Goodwin translated and printed (March 1648) a part of the Stratagemata Satanae of Acontius with recommendatory epistles by himself and John Durie. Acontius, an advocate of religious tolerance, was now stigmatised by Francis Cheynell as a 'sneaking Socinian'. Cheynell sought in vain in the Westminster Assembly to obtain a condemnation of Goodwin's book, but printed (1650) his thoughts about it by request. The translation was reissued with a new title, Darkness Discovered; or the Devil's secret Stratagems laid open (1651).

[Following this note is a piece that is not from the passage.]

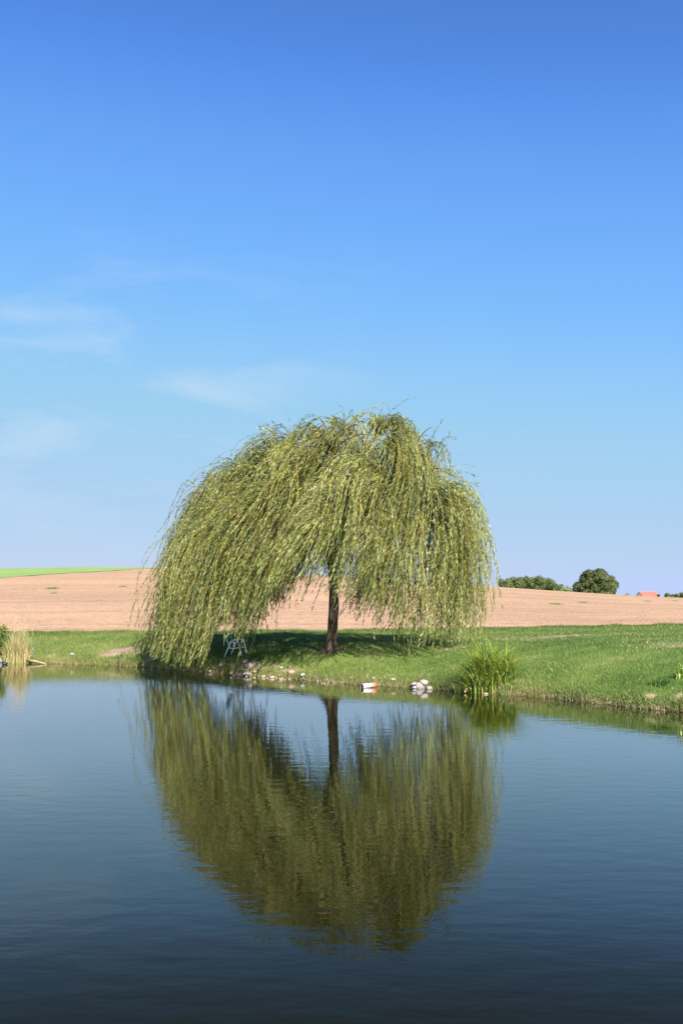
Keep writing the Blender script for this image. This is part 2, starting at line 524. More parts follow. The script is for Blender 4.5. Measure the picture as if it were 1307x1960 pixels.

Goodwin defended the most extreme measures of the army leaders. In his Might and Right Well Met (1648), which was answered by John Geree, he applauded Pride's Purge. He was one of the puritan divines who, in the interval between the sentence and execution of the king, offered him their spiritual services. Goodwin mentions in his Ὑβριστοδίκαι. The Obstrvctovrs of Justice (30 May 1649), that he had an hour's conversation or more with Charles, but was not impressed by his visit. He firmly contended in the same tract for the sovereign rights of the people, quoted approvingly John Milton's Tenure of Kings and Magistrates (13 February 1649), and maintained that the proceedings against Charles followed the spirit of the law if not the letter. Two Hymns or Spiritual Songs (1651) were sung in his congregation on 24 October 1651, the thanksgiving day for the victory at the Battle of Worcester.

Meanwhile, he pursued theological controversies. His defence of general redemption, Ἀπολύτρωσις ἀπολύτρωσεως, or Redemption Redeemed, appeared in 1651 (reprinted 1840); his 'Water-Dipping no Firm Footing' (1653) and 'Cata-Baptism' (1655) were polemics against baptists. The circumstance that Oliver Cromwell's 'Triers' were mostly independents did not reconcile him to the new ecclesiastical despotism; he arraigned it in his Bασανισταί. Or the Triers Tried (1657).

Goodwin speaks of himself as having to contend in a manner with the whole earth' (dedication to Cata-Baptism). His ideas were often anticipations. His rational temper made him the opponent of Seekers and Quakers, and gave him some affinity with the Cambridge Platonists. He rejected the distinction allowed by Acontius, between tolerance of error in fundamentals and in other points. He would have men 'call more for light and less for fire from heaven' (epistle in Satan's Stratagems, 1648). In his Divine Authority of the Scriptures Asserted (1648), which won the commendation of Richard Baxter, he maintains, anticipating George Fox and Robert Barclay, that the word of God 'was extant in the world, nay in the hearts and consciences of men, before there was any copy of the word extant in writing.' In his Pagans Debt and Dowry (1651; 1671, a reply to Thomas Barlow), which led to a controversy with Obadiah Howe, he argues that without the letter of the gospel heathens may be saved.